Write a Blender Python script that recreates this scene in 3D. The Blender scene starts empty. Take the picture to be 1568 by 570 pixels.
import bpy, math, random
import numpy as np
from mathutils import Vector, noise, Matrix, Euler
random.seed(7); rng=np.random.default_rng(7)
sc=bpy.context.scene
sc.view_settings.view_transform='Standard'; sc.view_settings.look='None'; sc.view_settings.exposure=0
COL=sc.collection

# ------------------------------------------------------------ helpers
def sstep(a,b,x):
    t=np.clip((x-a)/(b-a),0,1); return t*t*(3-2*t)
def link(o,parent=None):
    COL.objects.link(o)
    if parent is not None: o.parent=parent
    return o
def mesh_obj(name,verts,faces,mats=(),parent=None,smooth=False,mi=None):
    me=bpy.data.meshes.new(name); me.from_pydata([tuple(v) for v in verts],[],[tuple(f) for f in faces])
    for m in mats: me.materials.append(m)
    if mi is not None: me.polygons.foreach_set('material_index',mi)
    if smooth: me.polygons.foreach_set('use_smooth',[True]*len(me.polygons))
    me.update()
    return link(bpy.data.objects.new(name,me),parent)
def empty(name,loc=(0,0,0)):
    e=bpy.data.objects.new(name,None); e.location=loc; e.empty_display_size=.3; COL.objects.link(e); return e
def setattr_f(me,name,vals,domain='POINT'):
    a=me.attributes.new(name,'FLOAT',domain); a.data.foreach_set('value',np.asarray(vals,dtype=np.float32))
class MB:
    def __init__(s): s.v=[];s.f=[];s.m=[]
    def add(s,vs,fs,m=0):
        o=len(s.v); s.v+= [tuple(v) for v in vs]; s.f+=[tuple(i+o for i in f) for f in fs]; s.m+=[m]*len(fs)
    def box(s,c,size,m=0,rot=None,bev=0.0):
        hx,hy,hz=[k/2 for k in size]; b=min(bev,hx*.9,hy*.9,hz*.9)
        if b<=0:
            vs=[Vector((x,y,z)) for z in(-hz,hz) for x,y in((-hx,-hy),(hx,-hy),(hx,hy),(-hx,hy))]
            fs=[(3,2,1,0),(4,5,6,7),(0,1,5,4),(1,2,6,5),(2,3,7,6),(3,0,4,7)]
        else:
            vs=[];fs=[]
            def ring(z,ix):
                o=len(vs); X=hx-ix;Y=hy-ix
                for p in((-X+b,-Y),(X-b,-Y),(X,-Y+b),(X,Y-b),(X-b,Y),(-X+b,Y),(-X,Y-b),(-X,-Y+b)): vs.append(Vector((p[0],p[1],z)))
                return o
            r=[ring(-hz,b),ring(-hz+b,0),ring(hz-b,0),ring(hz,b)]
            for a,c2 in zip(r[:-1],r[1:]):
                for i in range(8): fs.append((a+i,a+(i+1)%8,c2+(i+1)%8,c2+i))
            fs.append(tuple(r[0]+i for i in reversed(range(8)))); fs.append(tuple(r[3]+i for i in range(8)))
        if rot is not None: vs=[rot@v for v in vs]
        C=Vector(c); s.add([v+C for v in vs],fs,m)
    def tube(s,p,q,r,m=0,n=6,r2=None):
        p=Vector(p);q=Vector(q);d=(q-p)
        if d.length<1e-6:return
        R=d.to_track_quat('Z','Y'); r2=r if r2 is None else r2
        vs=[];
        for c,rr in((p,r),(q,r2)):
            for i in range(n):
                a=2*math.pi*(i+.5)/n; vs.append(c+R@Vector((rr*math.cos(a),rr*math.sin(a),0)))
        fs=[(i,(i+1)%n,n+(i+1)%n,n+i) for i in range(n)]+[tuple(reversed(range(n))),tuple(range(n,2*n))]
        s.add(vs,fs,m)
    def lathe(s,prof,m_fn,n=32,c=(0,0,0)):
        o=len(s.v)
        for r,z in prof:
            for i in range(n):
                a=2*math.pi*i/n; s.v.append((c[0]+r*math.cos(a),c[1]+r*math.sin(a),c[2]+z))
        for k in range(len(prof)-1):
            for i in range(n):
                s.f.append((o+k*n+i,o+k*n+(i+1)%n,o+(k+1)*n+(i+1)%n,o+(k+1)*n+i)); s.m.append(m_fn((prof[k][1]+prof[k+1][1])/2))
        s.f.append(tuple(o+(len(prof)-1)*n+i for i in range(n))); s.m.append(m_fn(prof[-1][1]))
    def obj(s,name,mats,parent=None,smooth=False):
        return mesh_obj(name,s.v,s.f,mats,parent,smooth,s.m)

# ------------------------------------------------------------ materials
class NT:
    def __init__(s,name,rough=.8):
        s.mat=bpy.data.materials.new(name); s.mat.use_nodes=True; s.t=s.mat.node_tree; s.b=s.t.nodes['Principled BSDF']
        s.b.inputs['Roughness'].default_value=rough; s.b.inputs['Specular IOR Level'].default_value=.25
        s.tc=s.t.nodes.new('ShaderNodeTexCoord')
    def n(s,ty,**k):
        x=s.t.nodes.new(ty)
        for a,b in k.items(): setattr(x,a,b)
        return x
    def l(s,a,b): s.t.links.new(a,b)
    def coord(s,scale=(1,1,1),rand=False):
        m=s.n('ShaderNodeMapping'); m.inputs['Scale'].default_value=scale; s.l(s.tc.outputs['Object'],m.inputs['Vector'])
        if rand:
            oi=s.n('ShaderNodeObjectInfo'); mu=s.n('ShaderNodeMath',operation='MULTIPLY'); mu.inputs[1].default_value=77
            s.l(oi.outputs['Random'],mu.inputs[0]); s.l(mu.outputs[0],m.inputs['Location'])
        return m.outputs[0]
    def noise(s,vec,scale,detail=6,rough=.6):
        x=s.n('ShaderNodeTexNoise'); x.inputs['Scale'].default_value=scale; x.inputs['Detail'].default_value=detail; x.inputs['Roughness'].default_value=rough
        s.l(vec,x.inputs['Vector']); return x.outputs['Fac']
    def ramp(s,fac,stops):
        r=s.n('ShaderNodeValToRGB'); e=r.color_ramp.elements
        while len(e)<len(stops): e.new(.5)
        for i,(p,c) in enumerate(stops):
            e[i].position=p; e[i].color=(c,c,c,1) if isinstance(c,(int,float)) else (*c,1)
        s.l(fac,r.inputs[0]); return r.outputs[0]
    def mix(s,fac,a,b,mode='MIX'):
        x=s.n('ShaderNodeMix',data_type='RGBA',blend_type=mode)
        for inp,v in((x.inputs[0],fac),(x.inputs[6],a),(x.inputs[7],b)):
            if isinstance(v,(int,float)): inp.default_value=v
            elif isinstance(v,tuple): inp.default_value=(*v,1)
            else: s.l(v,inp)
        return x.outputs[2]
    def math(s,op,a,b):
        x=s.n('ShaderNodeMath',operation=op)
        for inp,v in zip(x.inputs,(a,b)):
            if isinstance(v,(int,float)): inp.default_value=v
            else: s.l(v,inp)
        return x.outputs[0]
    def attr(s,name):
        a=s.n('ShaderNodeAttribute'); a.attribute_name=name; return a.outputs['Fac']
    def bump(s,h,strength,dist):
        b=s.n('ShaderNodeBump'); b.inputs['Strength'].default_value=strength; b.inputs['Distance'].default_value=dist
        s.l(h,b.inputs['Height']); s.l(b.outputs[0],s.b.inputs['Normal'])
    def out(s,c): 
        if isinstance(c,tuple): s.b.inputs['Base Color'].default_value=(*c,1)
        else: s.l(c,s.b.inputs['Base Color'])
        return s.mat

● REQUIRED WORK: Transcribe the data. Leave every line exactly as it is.

● COMPLETED EXERCISE:
Write a Blender Python script that recreates this scene in 3D. The Blender scene starts empty. Take the picture to be 1568 by 570 pixels.
import bpy, math, random
import numpy as np
from mathutils import Vector, noise, Matrix, Euler
random.seed(7); rng=np.random.default_rng(7)
sc=bpy.context.scene
sc.view_settings.view_transform='Standard'; sc.view_settings.look='None'; sc.view_settings.exposure=0
COL=sc.collection

# ------------------------------------------------------------ helpers
def sstep(a,b,x):
    t=np.clip((x-a)/(b-a),0,1); return t*t*(3-2*t)
def link(o,parent=None):
    COL.objects.link(o)
    if parent is not None: o.parent=parent
    return o
def mesh_obj(name,verts,faces,mats=(),parent=None,smooth=False,mi=None):
    me=bpy.data.meshes.new(name); me.from_pydata([tuple(v) for v in verts],[],[tuple(f) for f in faces])
    for m in mats: me.materials.append(m)
    if mi is not None: me.polygons.foreach_set('material_index',mi)
    if smooth: me.polygons.foreach_set('use_smooth',[True]*len(me.polygons))
    me.update()
    return link(bpy.data.objects.new(name,me),parent)
def empty(name,loc=(0,0,0)):
    e=bpy.data.objects.new(name,None); e.location=loc; e.empty_display_size=.3; COL.objects.link(e); return e
def setattr_f(me,name,vals,domain='POINT'):
    a=me.attributes.new(name,'FLOAT',domain); a.data.foreach_set('value',np.asarray(vals,dtype=np.float32))
class MB:
    def __init__(s): s.v=[];s.f=[];s.m=[]
    def add(s,vs,fs,m=0):
        o=len(s.v); s.v+= [tuple(v) for v in vs]; s.f+=[tuple(i+o for i in f) for f in fs]; s.m+=[m]*len(fs)
    def box(s,c,size,m=0,rot=None,bev=0.0):
        hx,hy,hz=[k/2 for k in size]; b=min(bev,hx*.9,hy*.9,hz*.9)
        if b<=0:
            vs=[Vector((x,y,z)) for z in(-hz,hz) for x,y in((-hx,-hy),(hx,-hy),(hx,hy),(-hx,hy))]
            fs=[(3,2,1,0),(4,5,6,7),(0,1,5,4),(1,2,6,5),(2,3,7,6),(3,0,4,7)]
        else:
            vs=[];fs=[]
            def ring(z,ix):
                o=len(vs); X=hx-ix;Y=hy-ix
                for p in((-X+b,-Y),(X-b,-Y),(X,-Y+b),(X,Y-b),(X-b,Y),(-X+b,Y),(-X,Y-b),(-X,-Y+b)): vs.append(Vector((p[0],p[1],z)))
                return o
            r=[ring(-hz,b),ring(-hz+b,0),ring(hz-b,0),ring(hz,b)]
            for a,c2 in zip(r[:-1],r[1:]):
                for i in range(8): fs.append((a+i,a+(i+1)%8,c2+(i+1)%8,c2+i))
            fs.append(tuple(r[0]+i for i in reversed(range(8)))); fs.append(tuple(r[3]+i for i in range(8)))
        if rot is not None: vs=[rot@v for v in vs]
        C=Vector(c); s.add([v+C for v in vs],fs,m)
    def tube(s,p,q,r,m=0,n=6,r2=None):
        p=Vector(p);q=Vector(q);d=(q-p)
        if d.length<1e-6:return
        R=d.to_track_quat('Z','Y'); r2=r if r2 is None else r2
        vs=[];
        for c,rr in((p,r),(q,r2)):
            for i in range(n):
                a=2*math.pi*(i+.5)/n; vs.append(c+R@Vector((rr*math.cos(a),rr*math.sin(a),0)))
        fs=[(i,(i+1)%n,n+(i+1)%n,n+i) for i in range(n)]+[tuple(reversed(range(n))),tuple(range(n,2*n))]
        s.add(vs,fs,m)
    def lathe(s,prof,m_fn,n=32,c=(0,0,0)):
        o=len(s.v)
        for r,z in prof:
            for i in range(n):
                a=2*math.pi*i/n; s.v.append((c[0]+r*math.cos(a),c[1]+r*math.sin(a),c[2]+z))
        for k in range(len(prof)-1):
            for i in range(n):
                s.f.append((o+k*n+i,o+k*n+(i+1)%n,o+(k+1)*n+(i+1)%n,o+(k+1)*n+i)); s.m.append(m_fn((prof[k][1]+prof[k+1][1])/2))
        s.f.append(tuple(o+(len(prof)-1)*n+i for i in range(n))); s.m.append(m_fn(prof[-1][1]))
    def obj(s,name,mats,parent=None,smooth=False):
        return mesh_obj(name,s.v,s.f,mats,parent,smooth,s.m)

# ------------------------------------------------------------ materials
class NT:
    def __init__(s,name,rough=.8):
        s.mat=bpy.data.materials.new(name); s.mat.use_nodes=True; s.t=s.mat.node_tree; s.b=s.t.nodes['Principled BSDF']
        s.b.inputs['Roughness'].default_value=rough; s.b.inputs['Specular IOR Level'].default_value=.25
        s.tc=s.t.nodes.new('ShaderNodeTexCoord')
    def n(s,ty,**k):
        x=s.t.nodes.new(ty)
        for a,b in k.items(): setattr(x,a,b)
        return x
    def l(s,a,b): s.t.links.new(a,b)
    def coord(s,scale=(1,1,1),rand=False):
        m=s.n('ShaderNodeMapping'); m.inputs['Scale'].default_value=scale; s.l(s.tc.outputs['Object'],m.inputs['Vector'])
        if rand:
            oi=s.n('ShaderNodeObjectInfo'); mu=s.n('ShaderNodeMath',operation='MULTIPLY'); mu.inputs[1].default_value=77
            s.l(oi.outputs['Random'],mu.inputs[0]); s.l(mu.outputs[0],m.inputs['Location'])
        return m.outputs[0]
    def noise(s,vec,scale,detail=6,rough=.6):
        x=s.n('ShaderNodeTexNoise'); x.inputs['Scale'].default_value=scale; x.inputs['Detail'].default_value=detail; x.inputs['Roughness'].default_value=rough
        s.l(vec,x.inputs['Vector']); return x.outputs['Fac']
    def ramp(s,fac,stops):
        r=s.n('ShaderNodeValToRGB'); e=r.color_ramp.elements
        while len(e)<len(stops): e.new(.5)
        for i,(p,c) in enumerate(stops):
            e[i].position=p; e[i].color=(c,c,c,1) if isinstance(c,(int,float)) else (*c,1)
        s.l(fac,r.inputs[0]); return r.outputs[0]
    def mix(s,fac,a,b,mode='MIX'):
        x=s.n('ShaderNodeMix',data_type='RGBA',blend_type=mode)
        for inp,v in((x.inputs[0],fac),(x.inputs[6],a),(x.inputs[7],b)):
            if isinstance(v,(int,float)): inp.default_value=v
            elif isinstance(v,tuple): inp.default_value=(*v,1)
            else: s.l(v,inp)
        return x.outputs[2]
    def math(s,op,a,b):
        x=s.n('ShaderNodeMath',operation=op)
        for inp,v in zip(x.inputs,(a,b)):
            if isinstance(v,(int,float)): inp.default_value=v
            else: s.l(v,inp)
        return x.outputs[0]
    def attr(s,name):
        a=s.n('ShaderNodeAttribute'); a.attribute_name=name; return a.outputs['Fac']
    def bump(s,h,strength,dist):
        b=s.n('ShaderNodeBump'); b.inputs['Strength'].default_value=strength; b.inputs['Distance'].default_value=dist
        s.l(h,b.inputs['Height']); s.l(b.outputs[0],s.b.inputs['Normal'])
    def out(s,c): 
        if isinstance(c,tuple): s.b.inputs['Base Color'].default_value=(*c,1)
        else: s.l(c,s.b.inputs['Base Color'])
        return s.mat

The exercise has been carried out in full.